Et depuis l’étranger ces jugements de valeur à connotation dédaigneuse :

– Au Danemark, « Ce peuple luthérien, qui a vécu les transformations de ces dernières années, n’est pas exactement le Gaulois réfractaire au changement »,

– En Roumanie, il avait fait allusion à « un pays qui n’est pas réformable », et à des « Françaises et Français qui détestent les réformes »,

– A Athènes, il déclare devant la communauté française « Je ne céderai rien, ni aux fainéants, ni aux cyniques, ni aux extrêmes ». « Aucun regret. Je maintiens » a-t-il déclaré à son retour.

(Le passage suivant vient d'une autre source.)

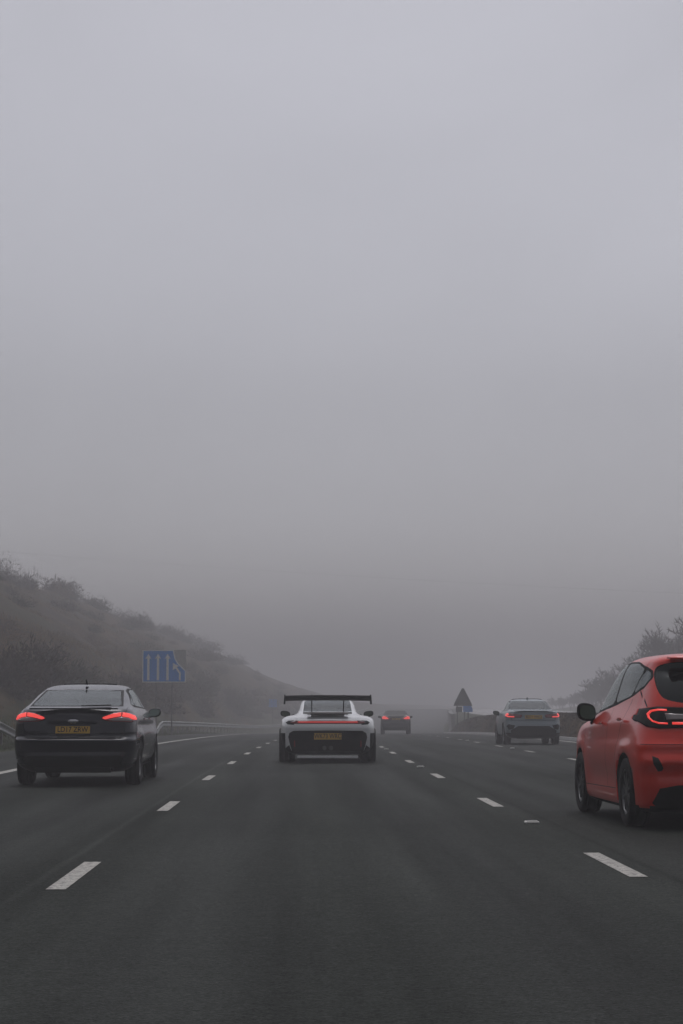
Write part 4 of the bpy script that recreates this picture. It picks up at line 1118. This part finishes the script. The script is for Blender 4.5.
# ------------------------------------------------------------------ vegetation
def tree_meshes(seed, H):
    r = random.Random(seed); tb = bmesh.new(); cb_v = []; cb_f = []
    def tw(p, d, l):
        s = Vector((r.gauss(0, 1), r.gauss(0, 1), r.gauss(0, 1))).cross(d)
        if s.length < .01: s = Vector((1, 0, 0))
        s = s.normalized() * (.022 + .016 * r.random()); k = len(cb_v)
        e = p + d * l
        cb_v.extend([tuple(p - s), tuple(p + s), tuple(e)]); cb_f.append((k, k + 1, k + 2))
    def grow(p, d, l, rad, lev):
        pts = [p]; n = 4
        for i in range(n):
            d = (d + Vector((r.gauss(0, .13), r.gauss(0, .13), r.gauss(.05, .08)))).normalized(); pts.append(pts[-1] + d * l / n)
        if lev < 3: tube(tb, pts, [rad * (1 - .6 * i / n) for i in range(n + 1)], 5 if lev else 8, cap=False)
        else:
            tw(p, (pts[-1] - p).normalized(), l * .75)
        if lev >= 4: return
        nc = [6, 5, 6, 10][lev]
        for i in range(nc):
            t = .35 + .65 * (i + r.random()) / nc; q = pts[min(n - 1, int(t * n))].lerp(pts[min(n, int(t * n) + 1)], t * n % 1)
            ax = Vector((r.gauss(0, 1), r.gauss(0, 1), r.gauss(.25, .6))).normalized()
            nd = (d * .75 + ax * .75).normalized()
            grow(q, nd, l * r.uniform(.5, .7), rad * .45, lev + 1)
    for s in range(r.randint(1, 3)):
        a = r.uniform(0, 6.28); grow(Vector((math.cos(a) * .1, math.sin(a) * .1, -.3)), Vector((math.cos(a) * .25, math.sin(a) * .25, 1)).normalized(), H * .5, .12, 0)
    return tb, cb_v, cb_f
TV = []
for k in range(5):
    tb, cv, cf = tree_meshes(50 + k, 7.0)
    t = bpy.data.meshes.new('trunk'); tb.to_mesh(t); tb.free(); t.materials.append(M_BARK)
    c = bpy.data.meshes.new('crown'); c.from_pydata(cv, [], cf); c.materials.append(M_TWIG); TV.append((t, c))
r_ = random.Random(11); spots = []
for i in range(30):
    y = 120 + i * 9.0 + r_.uniform(-3, 3)
    if i % 1 == 0:
        for j in range(3 if i < 22 else 2):
            u = 30.0 + j * 3.6 + r_.uniform(-1.2, 1.2)
            spots.append((u, y + r_.uniform(-3, 3), lerp_tab([(100, 1.6), (150, 1.4), (190, .95), (240, .55), (300, .38), (400, .25)], y) * r_.uniform(.85, 1.15)))
def screen_x(x, y): return 302 + x * 1950 / y
items = []
for (u, y, s) in spots:
    x = P(u, y)[0]; items.append((screen_x(x, y), x, y, ground_z(u, y), s))
items.sort(reverse=True)
for i, (sx_, x, y, z, s) in enumerate(items):
    row = 'front' 
    t = empty('bare_tree', (x, y, z), r_.uniform(0, 6.28), cat='tree', group='leafless trees on the right bank',
              label=f'bare grey tree in the foggy row at right, {("rightmost" if i == 0 else ordw(i) + " from the right")} of the row')
    t.scale = (s * 1.05, s * 1.05, s)
    m = TV[r_.randrange(5)]
    for nm, me in (('trunk', m[0]), ('crown', m[1])):
        o = bpy.data.objects.new(nm, me); COL.objects.link(o); o.parent = t

def shrub_mesh(seed, kind):
    r = random.Random(seed); v = []; f = []
    n = 1500
    for i in range(n):
        a = r.uniform(0, 6.283); el = math.acos(r.uniform(0, 1)); q = r.random() ** .45
        lump = 1 + .28 * math.sin(a * 3 + seed) + .2 * math.sin(a * 5 + el * 4 + seed * 2)
        d = Vector((math.cos(a) * math.sin(el), math.sin(a) * math.sin(el), math.cos(el) * .85))
        p = d * q * lump; p.z += .02
        dd = (d + Vector((r.gauss(0, .5), r.gauss(0, .5), r.gauss(.3, .4)))).normalized()
        l = r.uniform(.08, .24); w_ = r.uniform(.012, .035) if kind != 'bare' else r.uniform(.006, .014)
        s = dd.cross(Vector((r.gauss(0, 1), r.gauss(0, 1), r.gauss(0, 1)))).normalized() * w_
        k = len(v); v += [tuple(p - s), tuple(p + s), tuple(p + dd * l)]; f.append((k, k + 1, k + 2))
    return v, f
SH = []
for k, (kind, m) in enumerate([('heath', M_HEATH), ('gorse', M_GORSE), ('bracken', M_BRACK), ('heath', M_HEATH), ('gorse', M_GORSE), ('bare', M_TWIG)]):
    v, f = shrub_mesh(k * 3 + 1, kind); me = bpy.data.meshes.new('shrub'); me.from_pydata(v, [], f); me.materials.append(m); SH.append((me, kind))
its = []
for i in range(225):
    y = 50 + 290 * r_.random() ** 1.1; u = -12.3 - (3.4 if i % 3 == 0 else 28) * r_.random()
    if i >= 190: y = 230 + 5.5 * (i - 190) + r_.uniform(-2, 2); u = r_.uniform(-46, -33)
    x = P(u, y)[0]; sx_ = screen_x(x, y)
    if not (-15 < sx_ < 330): continue
    its.append((sx_, u, x, y))
its.sort()
desc = {'heath': 'dark brown heather clump', 'gorse': 'dark green gorse bush', 'bracken': 'rusty brown bracken clump', 'bare': 'leafless grey shrub'}
cnt = {}; tot = len(its)
for (sx_, u, x, y) in its:
    me, kind = SH[r_.choice([0, 3, 1, 0, 3]) if u > -15.8 else (r_.choice([2, 5, 1]) if u > -20 else r_.randrange(6))]
    o = bpy.data.objects.new({'heath': 'heather', 'gorse': 'gorse_bush', 'bracken': 'bracken', 'bare': 'bare_shrub'}[kind], me); COL.objects.link(o)
    s = r_.uniform(.7, 1.7) * (1.25 if u < -30 else 1)
    if kind == 'bracken': s *= .7
    o.location = (x, y, ground_z(u, y) - .1); o.scale = (s * 1.2, s * 1.2, s * r_.uniform(.8, 1.3)); o.rotation_euler = (0, 0, r_.uniform(0, 6))
    i = cnt.get(kind, 0); cnt[kind] = i + 1
    tag(o, f'{desc[kind]} on the left slope, {("leftmost" if i == 0 else ordw(i) + " from the left")} of its kind', 'shrub', 'shrubs scattered over the left slope')
# rough grass over the left slope and the central bank (one uncountable mass each)
def grass(name, pts, m, lmin, lmax, wd, seed):
    r = random.Random(seed); v = []; f = []
    for (x, y, z) in pts:
        for j in range(5):
            a = r.uniform(0, 6.283); d = Vector((math.cos(a) * .5, math.sin(a) * .5, 1)).normalized() * r.uniform(lmin, lmax)
            b_ = Vector((x + r.gauss(0, .07), y + r.gauss(0, .07), z - .03)); s = Vector((math.sin(a), -math.cos(a), 0)) * wd
            k = len(v); v += [tuple(b_ - s), tuple(b_ + s), tuple(b_ + d)]; f.append((k, k + 1, k + 2))
    tag(pydata(name, v, f, m), kind='stuff')
pts = []
for i in range(26000):
    y = 38 + 190 * r_.random() ** 1.3; u = -10.5 - 26 * r_.random() ** 1.3
    if u > -15.6 and r_.random() < .8: continue
    if u < -19.5 and noise.noise(Vector((u * .22, y * .07, 7))) < .05: continue
    x = P(u, y)[0]
    if screen_x(x, y) < -20: continue
    pts.append((x, y, ground_z(u, y)))
grass('dry_grass', pts, M_DRYG, .15, .5, .02, 1)
pts = []
for i in range(9000):
    y = 36 + 110 * r_.random() ** 1.4; u = -8.5 - 3.5 * r_.random()
    pts.append((P(u, y)[0], y, ground_z(u, y)))
grass('verge_grass', pts, M_GRN, .05, .18, .012, 2)
pts = []
for i in range(9000):
    y = 45 + 112 * r_.random() ** 1.1; k = KU(y) + .24; t = r_.random() * 2.2
    e = lerp_tab([(75, 1), (120, 1.16)], y) * (1.0 if y < 132 else math.sqrt(max(0.001, 1 - ((y - 132) / 36) ** 2)))
    hh = lerp_tab([(0, .02), (.10, .35), (.32, .74), (.62, .94), (1.1, 1.0), (1.9, .97), (2.6, .8)], t) * 1.0 * e
    p = P(k + t, y, hh); pts.append(p)
grass('bank_grass', pts, mat('bank_dead_grass', (.024, .018, .009), .9, spec=.08, nz=.4, nscale=.8), .05, .16, .012, 3)

# ------------------------------------------------------------------ haze
HZ = 0.0038
me = bpy.data.meshes.new('haze'); bmh = bmesh.new(); box(bmh, (60, 640, 5.75), (1900, 1780, 25.5)); bmh.to_mesh(me); bmh.free()
hm = bpy.data.materials.new('haze'); hm.use_nodes = True; n = hm.node_tree; n.nodes.clear()
pv = n.nodes.new('ShaderNodeVolumePrincipled'); out = n.nodes.new('ShaderNodeOutputMaterial')
pv.inputs['Density'].default_value = HZ; pv.inputs['Color'].default_value = (.735, .725, .745, 1); pv.inputs['Anisotropy'].default_value = .1
for k in ('Density Attribute', 'Temperature Attribute', 'Color Attribute'):
    if k in pv.inputs: pv.inputs[k].default_value = ''
n.links.new(pv.outputs[0], out.inputs['Volume'])
try: hm.cycles.homogeneous_volume = True
except Exception: pass
me.materials.append(hm); hz = bpy.data.objects.new('haze', me); COL.objects.link(hz); tag(hz, kind='stuff')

La question se pose de savoir si :

– Le pouvoir rime inévitablement avec mégalomanie et avidité.

– La gouvernance justifie les promesses non tenues, les dérives financières, les passe-droits, le favoritisme, la corruption, les privilèges, tout ce dont le peuple ne veut plus.

– La place accordée à la liberté de vivre décemment sera prise en compte dans un pays qui a pour devise Liberté, Égalité, Fraternité, quand la quête d’égalité des droits face aux disparités économiques a fait surgir une fraternité soudainement cristallisée autour de revendications communes.

Si « les hommes puissants s’efforcent de détruire l’inclination naturelle de leurs semblables vers la liberté et l’égalité, et surtout de les abaisser pour s’élever au-dessus d’eux » *, aujourd’hui plus que jamais, il est opportun pour ceux qui sont aux responsabilités de se souvenir que ce sont les peuples qui font l’Histoire. La population mise au régime du fait d’un pouvoir d’achat en continuelle baisse oriente ses revendications vers un changement de régime dans lequel les privilèges seraient abolis.

Dans un contexte de dictature financière, la question est de redéfinir le rôle de l’état représentant du peuple. Est-il au service du marché, ou à celui des citoyens ? Quels sont ses moyens d’action au plan national et européen ? Quel est son positionnement face aux pauvres ? Si la place de l’argent dans nos sociétés est prépondérante par rapport à celle de l’être humain, et que l’État lui est assujetti, alors les conséquences en sont les violences économiques, sociales, psychologiques, raciales, sexuelles. Les aspirations profondes des peuples à pouvoir vivre dignement seront-elles entendues ?

* Jean Jacques Bedu, Anges et démons.